TL'DEKİ AYRIŞMANIN NEDENLERİ
Geçen hafta altını çizdiğim üzere, mevcut koşullar gelişen ülkelerin aleyhine işliyor. TL ise akranlarından biraz daha negatif ayrışıyor. Enflasyon ve cari açıktaki yükseliş bu ayrışmanın ana nedenleri. Nisan itibariyle enflasyon yüzde 70 sınırına yaklaştı.
Enflasyon sepetindeki 409 maddeden 337'sinde fiyat artışı var. 2021'in ilk çeyreğinde cari açığımız 7.5 milyar dolardı. Bu yılın ilk çeyreğinde ise cari açık 18.1 milyar dolara sıçradı. Cari açıktaki artışın ana nedeni enerji. 2021'in ilk çeyreğine kıyasla bu yıl net enerji ithalatımız 15 milyar dolar artmış durumda. Yükselen enerji fiyatları olmasa bu yıl cari açık problemimiz büyük ihtimal olmayacaktı. Ama sonuçta enerjideki dışa bağımlılık Türkiye ekonomisinin bir gerçeği ve yüksek enerji fiyatları cari işlemler hesabını yoruyor. Enflasyon ve cari açığın tetiklediği kırılganlık, TL'nin küresel gelişmelerden daha fazla etkilenmesine neden oluyor.
POLİTİKA TERCİHİNİN ARKA PLANI
Türkiye Cumhuriyet Merkez Bankası (TCMB), son aylardaki tutumuna kıyasla bu sefer döviz kurunu tutmak için daha az aksiyon alıyor gibi. Bu tercihe yönelik son günlerde çeşitli tartışmalar döndü. TCMB cari açığı frenlemek için kuru biraz daha rekabetçi kılmak istiyor diyenler oldu. Kimisi de vatandaşlar ve şirketler gözünde kur korumalı mevduatı (KKM) cazip kılmak için TCMB'nin çok fazla kura müdahale etmediğini iddia etti. Tüm bu konuşulanları bir tarafa bırakalım. Enflasyondaki belirgin artıştan dolayı zaten TL'nin değer kaybetmesi normal. Döviz kurunun doğasında bu var. Eğer diğer ülkelere kıyasla enflasyonunuz daha yüksekse, normal piyasa koşullarında para biriminiz değer kaybeder. Cari işlemler hesabının dengelenebilmesi açısından da kurdaki bu hareket aslında bir zaruret. Dolayısıyla, kademeli geçişlerle TL'nin değer kaybetmesi yüksek montanlı ve ani bir kur hareketine kıyasla ekonomik açıdan daha sağlıklıdır. Kurdaki gelişmeleri bu açıdan değerlendirmekte fayda var. Şunun da altını çizmek gerekir ki, yabancı sermaye girişinin kuruduğu noktada net uluslararası rezervler, TCMB'ye döviz piyasası işlemlerine yönelik geniş bir hareket alanı sağlayamıyor.

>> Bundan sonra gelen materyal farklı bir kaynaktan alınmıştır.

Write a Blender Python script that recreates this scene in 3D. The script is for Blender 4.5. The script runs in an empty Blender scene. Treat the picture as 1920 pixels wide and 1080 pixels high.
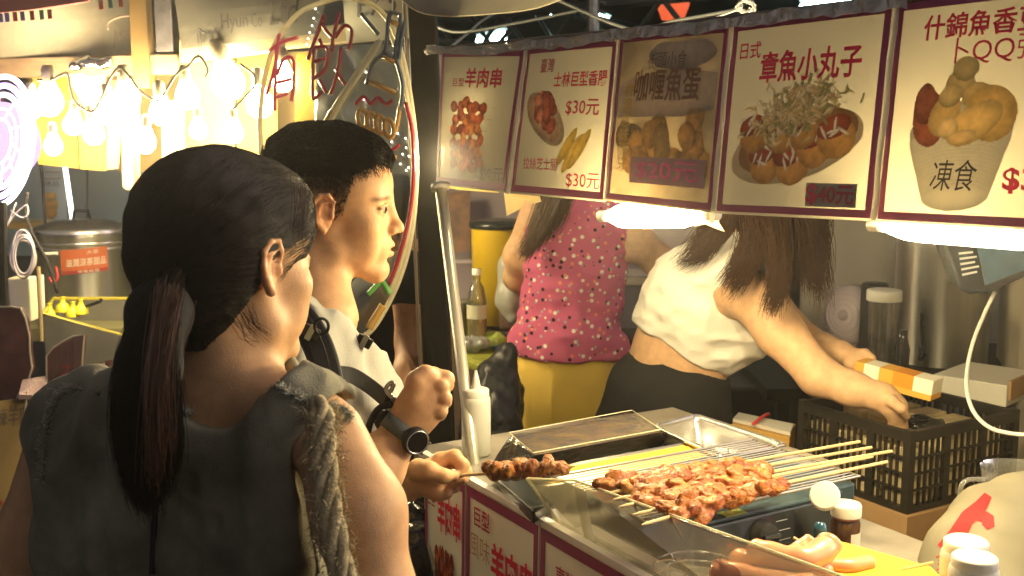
import bpy, math, random
import numpy as np
from mathutils import Vector, Matrix, Euler
random.seed(7)
rng = np.random.default_rng(7)
PI = math.pi
scene = bpy.context.scene
COL = scene.collection

# ---------------------------------------------------------------- camera
EYE = Vector((0, 0, 1.65))
F = 2100.0
PITCH = math.atan(300 / F)
cam_d = bpy.data.cameras.new('camera')
cam = bpy.data.objects.new('camera', cam_d)
COL.objects.link(cam)
cam.location = EYE
cam.rotation_euler = (PI / 2 - PITCH, 0, 0)
cam_d.sensor_width = 36
cam_d.lens = F / 1920 * 36
cam_d.clip_start = 0.05
cam_d.clip_end = 300
cam_d.dof.use_dof = True
cam_d.dof.focus_distance = 1.75
cam_d.dof.aperture_fstop = 9.0
scene.camera = cam

# ---------------------------------------------------------------- world (low-sun sky as added fill, brighter than night) and exposure
world = bpy.data.worlds.new('World')
scene.world = world
world.use_nodes = True
wn = world.node_tree.nodes
bg = wn['Background']
sky = wn.new('ShaderNodeTexSky')
sky.sky_type = 'NISHITA'
sky.sun_disc = False
sky.sun_elevation = math.radians(9)
sky.ozone_density = 0.0
sky.dust_density = 10.0
sky.air_density = 0.02
sky.sun_rotation = math.radians(60)
world.node_tree.links.new(sky.outputs[0], bg.inputs[0])
bg.inputs[1].default_value = 0.15
scene.view_settings.view_transform = 'Standard'
scene.view_settings.look = 'None'
scene.view_settings.gamma = 1
scene.view_settings.exposure = 1.85
scene.view_settings.use_curve_mapping = False
cy = scene.cycles
cy.max_bounces = 7
cy.diffuse_bounces = 4
cy.glossy_bounces = 3
cy.transmission_bounces = 6
cy.transparent_max_bounces = 12
cy.sample_clamp_indirect = 4
cy.sample_clamp_direct = 0
cy.caustics_reflective = False
cy.caustics_refractive = False
cy.use_denoising = True

# lamp strengths
WARM = (1.0, 0.79, 0.42)
S_TUBE = 82.0
S_BULB = 46.0
S_NEON = 5.0

# ---------------------------------------------------------------- pixel helpers: a point of the place from where it is seen and how far it is
_cp, _sp = math.cos(PITCH), math.sin(PITCH)
def W(px, py, d):
    x = (px - 960) / F * d
    y = (540 - py) / F * d
    return Vector((x, d * _cp + y * _sp, EYE.z + y * _cp - d * _sp))
def H(px, py, z):                       # the point at height z that is seen there
    drop = EYE.z - z
    d = drop / ((py - 540) / F * _cp + _sp)
    return W(px, py, d)
def WL(pts, d=None):
    return [W(p[0], p[1], d if d is not None else p[2]) for p in pts]

# ---------------------------------------------------------------- objects
def tag(o, label=None, cat=None, group=None, kind=None):
    if label: o['label'] = label
    if cat: o['category'] = cat
    if group: o['group'] = group
    if kind: o['kind'] = kind
    return o
def empty(name, loc, label=None, cat=None, group=None, rz=0):
    o = bpy.data.objects.new(name, None)
    COL.objects.link(o)
    o.location = loc
    o.rotation_euler = (0, 0, rz)
    o.empty_display_size = 0.05
    return tag(o, label, cat, group)
def link_mesh(name, me, m, parent=None, smooth=False):
    if m is not None:
        me.materials.append(m)
    if smooth:
        me.polygons.foreach_set('use_smooth', [True] * len(me.polygons))
    o = bpy.data.objects.new(name, me)
    COL.objects.link(o)
    if parent is not None:
        o.parent = parent
        root = parent
        M = Matrix.Identity(4)
        while root is not None:
            M = root.matrix_basis @ M
            root = root.parent
        o.matrix_basis = M.inverted()
    return o
def children_of(o):
    return [c for c in bpy.data.objects if c.parent == o]
def copy_tree(o, parent=None):
    c = o.copy(); COL.objects.link(c)
    if parent is not None: c.parent = parent
    for ch in children_of(o): copy_tree(ch, c)
    return c

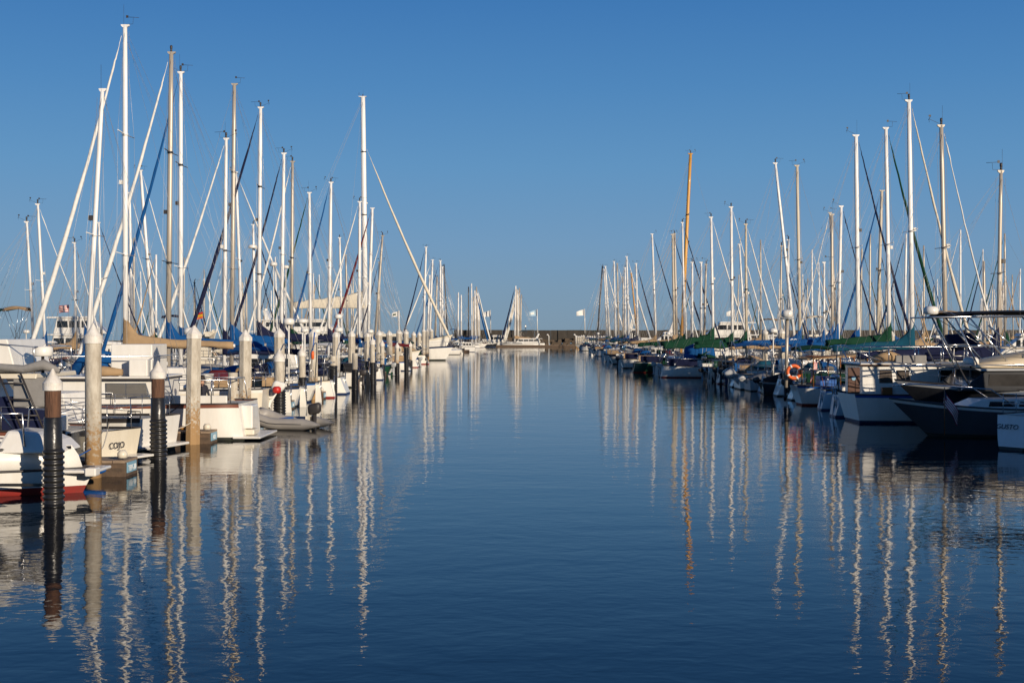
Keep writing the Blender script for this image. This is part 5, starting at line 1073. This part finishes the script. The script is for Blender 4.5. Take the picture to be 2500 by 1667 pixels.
# motor boat with tilted engines
P = mk(7.6, 2.6, .95, .9, 1.25, tw=.93)
t = boat('motor_boat', 'motor boat with two big tilted outboard engines on the right bank', 'motor boat', 80.6, 17.9, 1, P, GEL, BOTK, GEL2)
house(t, [(-1.0, .95), (2.3, 1.0), (1.2, 1.8), (-.9, 1.9)], 1.7, GEL, [(-.6, 1.0, 1.2, 1.55, 2, GLASS)])
add_outboard(t, (-3.9, -.55, .85), 1.35, GELG, .75); add_outboard(t, (-3.85, .35, .9), 1.35, HDARK, .85)
P = mk(8.0, 2.7, 1.0, .95, 1.3, tw=.93)
t = boat('motor_boat', 'white skiff with coiled lines before the blue bundle on the right bank', 'motor boat', 94 + 18.5, 18.6, 1, P, GEL, BOTK, GELG); house(t, [(-1.0, .95), (2.3, 1.0), (1.2, 1.9), (-.9, 2.0)], 1.7, GEL, [(-.6, 1.0, 1.2, 1.65, 2, GLASS)]); add_outboard(t, (-4.1, 0, .85), 1.0, GELG, .1)
# round lifebuoy, radar pole and flags
q = MB(); q.tube([(.3 * math.cos(a * math.pi / 12), 0, .3 * math.sin(a * math.pi / 12)) for a in range(25)], .085, 10, cap=False); t = thing('lifebuoy', 'orange ring lifebuoy hung on a stern rail on the right bank', 'lifebuoy', (WX(1938, 61.0), 61.0, WZ(908, 61.0)), 0); q.build('ring', ORG, t)
q = MB()
for a in range(4): an = a * math.pi / 2 + .5; q.tube([(.3 * math.cos(an + d_), 0, .3 * math.sin(an + d_)) for d_ in (-.14, 0, .14)], .092, 8)
q.build('white_band', GEL, t)
t = thing('radar_pole', 'white radar pole with drum radome rising from a stern on the right bank', 'radar pole', (WX(1919, 62.3), 62.3, .85)); tubes('pole', [[(0, 0, 0), (.06, 0, WZ(775, 62.3) - .85)]], .085, ALU, t, 8); add_radome(t, (.06, 0, WZ(775, 62.3) - .85), .3, h=.36); q = MB(); q.lathe([(.34, 0), (.34, .06)], 14, 0, (.06, 0, WZ(775, 62.3) - .93)); q.build('mount_plate', GELG, t)
def usflag(label, X, Y, zb, zt, w, droop, side=-1, m1=REDP, pole=True, tilt=0.0):
    t = thing('flag', label, 'flag', (X, Y, zb)); H_ = zt - zb
    if pole: tubes('flagstaff', [[(tilt * -1.0, 0, -.6), (0, 0, H_ + .06)]], .016, TEAK, t)
    n = 9; g = MB(); K = 9
    def pnt(u, v):      # u along the fly, v from hoist top 0 to bottom 1
        x = side * w * u * (1 - droop * .75); z = H_ - v * H_ * .55 - droop * w * u * 1.1; y = .05 * math.sin(6 * u + 2 * v) * w * 2; return (x, y, z)
    for i in range(n):
        for k in range(K):
            v0, v1 = i / n, (i + 1) / n; u0, u1 = k / K, (k + 1) / K
            mi = 2 if (i < 4 and u1 <= .3) else (0 if i % 2 == 0 else 1)
            g.add([pnt(u0, v0), pnt(u1, v0), pnt(u1, v1), pnt(u0, v1)], [(0, 1, 2, 3)], mi, True)
    g.build('cloth', [m1, GEL, HNAVY], t); return t
usflag('striped american flag hanging on a short staff before the dark cruiser', WX(2306, 42.2), 42.2, WZ(1018, 42.2), WZ(950, 42.2), .95, .7, 1, mat('flag_red', (.50, .02, .045), .8, var=.2))
usflag('striped american flag drooping from a wooden staff at a stern on the right bank', WX(1996, 61.5), 61.5, WZ(925, 61.5), WZ(868, 61.5), .8, .8, -1, mat('flag_red', (.28, .015, .03)), tilt=-.35)
usflag('small american flag flying above the dark windshield yacht at upper left', WX(168, 130), 130, WZ(775, 130), WZ(744, 130), 1.1, .1, -1)
t = thing('flag', 'short red and yellow ensign flying over the dark roofed pilothouse boat', 'flag', (WX(477, 118), 118, WZ(800, 118))); tubes('flagstaff', [[(0, 0, 0), (0, 0, WZ(763, 118) - WZ(800, 118))]], .03, GEL, t)
zt = WZ(765, 118) - WZ(800, 118)
for k, mm_ in enumerate((REDP, YELP, ORG)):
    q = MB(); q.sheet([[(.7 * u, .05 * math.sin(5 * u), zt - .2 * k - .25 * v * .8 + .15 * u) for v in (0, 1)] for u in [j / 6 for j in range(7)]]); q.build('stripe', mm_, t)
def windflag(label, px, ytop, Y, zb, w, h, emb):
    t = thing('harbour_flag', label, 'flag', (WX(px, Y), Y, zb), 0, 'harbour flags at the channel end'); zt = WZ(ytop, Y) - zb
    tubes('pole', [[(0, 0, 0), (-.1, 0, zt)]], .13, GEL, t, 6)
    q = MB(); g = [[(-.15 - w * u, .12 * w * math.sin(5 * u + v), zt - h * v * (1 - .35 * u) - .8 * u ** 1.2 * w / 2.4 - .1) for v in (0, .25, .5, .75, 1)] for u in [j / 9 for j in range(10)]]
    q.sheet(g); cl = q.build('cloth', CV['white'] if emb != 'b' else mat('flag_paleblue', (.35, .5, .62), .8, var=.2), t)
    if emb:
        q = MB(); gm = [[(-.15 - w * u, .12 * w * math.sin(5 * u + v) - .06, zt - h * v * (1 - .35 * u) - .8 * u ** 1.2 * w / 2.4 - .1) for v in (.3, .5, .7)] for u in (.35, .5, .65, .8)]
        q.sheet(gm); q.build('emblem', CV['green'] if emb == 'g' else CV['white'], cl)
windflag('white flag with green emblem flying over the left middle docks', 975, 758, 215, 1, 1.1, .95, 'g')
windflag('white flag half hidden by the paired masts at the left row end', 1087, 757, 385, 4, 1.6, 2.4, '')
windflag('white flag flying right of the left far mast cluster', 1198, 757, 385, 4, 2.4, 1.9, '')
windflag('pale blue flag flying right of the centre mast cluster', 1312, 755, 385, 4, 2.4, 1.9, 'b')
windflag('white flag flying alone at the right of the channel opening', 1428, 754, 385, 4, 2.4, 1.9, '')
windflag('white flag behind the masts right of the yellow mast', 1794, 755, 385, 4, 2.4, 1.9, '')
for px, Y, lb in ((1340, 366, 'curved white lamp post on the far float'), (1406, 340, 'small white lamp post before the far right docks')):
    t = thing('dock_lamp', lb, 'lamp post', (WX(px, Y), Y, .5), 0, 'dock lamps'); tubes('post', [[(0, 0, 0), (0, 0, 2.6), (-.3, 0, 3.0)]], .12, GEL, t, 6); q = MB(); q.lathe([(.25, 0), (.3, .2), (.15, .35)], 8, 0, (-.4, 0, 2.85)); q.build('lamp_head', GEL, t)

# dock boxes, power pedestals and mooring lines along the left docks
for i in range(7):
    Y = FY(i) + .75; x = WX(fing[i][0], FY(i)) - 1.5
    o = MB(); o.box(-.5, .5, -.25, .25, 0, .42); o.prism([(-.52, .42), (.52, .42), (.5, .5), (-.5, .5)], -.27, .27); ob = o.build('dock_box', GEL2 if i % 2 else GEL, None, bevel=.02); ob.location = (x - .8 - .3 * (i % 3), Y - .12, .39)
    tag(ob, 'white dock box standing on the %s finger dock of the left berths' % ['nearest', 'second', 'third', 'fourth', 'fifth', 'sixth', 'seventh'][i], 'dock box', 'dock boxes')
    ya, yb = FY(i) - 2.6, FY(i) + 3.1
    for k_, yy in enumerate((ya, yb)):
        q = MB(); p0 = Vector((WX(fing[i][0], FY(i)) + .05, FY(i), .75)); p1 = Vector((WX(fing[i][0], FY(i)) - .6, yy, 1.1)); pts = [p0.lerp(p1, u / 8) - Vector((0, 0, .35 * math.sin(math.pi * u / 8))) for u in range(9)]
        q.tube([p - p0 for p in pts], .016, 4); ob = q.build('mooring_rope', [BLUP, GEL2, CV['navy'], GEL][(i + k_) % 4], None); ob.location = p0
        tag(ob, 'mooring rope led %s from the %s concrete pile of the left row' % (['towards the viewer', 'away'][k_], ['nearest', 'second', 'third', 'fourth', 'fifth', 'sixth', 'seventh'][i]), 'rope', 'mooring ropes of the left berths')
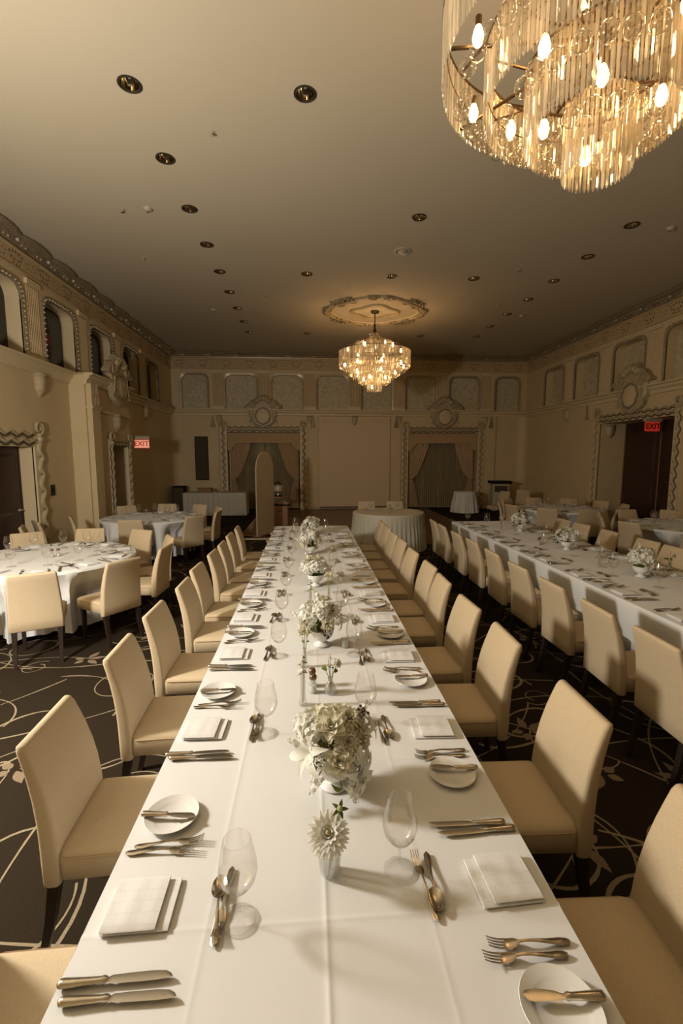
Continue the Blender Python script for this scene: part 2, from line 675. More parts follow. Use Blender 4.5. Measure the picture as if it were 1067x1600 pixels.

KKM dövize olan talebi frenlemede kısa vadede başarılı oldu. Ancak, tek bir enstrümandan tüm gedikleri kapatmasını beklemek gerçekçi olmaz. Negatif reel faizin TL cinsinden tasarrufları erittiği bir ortamda TL'ye olan güveni arttırmak için daha bütüncül bir politika yaklaşımına ihtiyaç var. Ancak, küresel koşulların bu kadar bozuk olduğu, seçimlere ise yaklaşık bir yıl kaldığı bir dönemde geniş kapsamlı ve kararlı bir politika ajandasını uygulamaya sokmak ne ekonomik ne de siyasi açıdan kolay değil. O yüzden ekonomi yönetiminin önümüzdeki bir yıllık süreçte gerek enflasyonla mücadele gerekse TL varlıklara ilgiyi arttırmaya dönük olarak alternatif finansal enstrümanlara ve mikro düzenlemelere başvurmaya devam etmesi daha kuvvetli bir ihtimal gibi duruyor. O yüzden politika adımları için fayda maliyet analizinin dikkatlice yapılması her zamankinden daha büyük önem arz ediyor.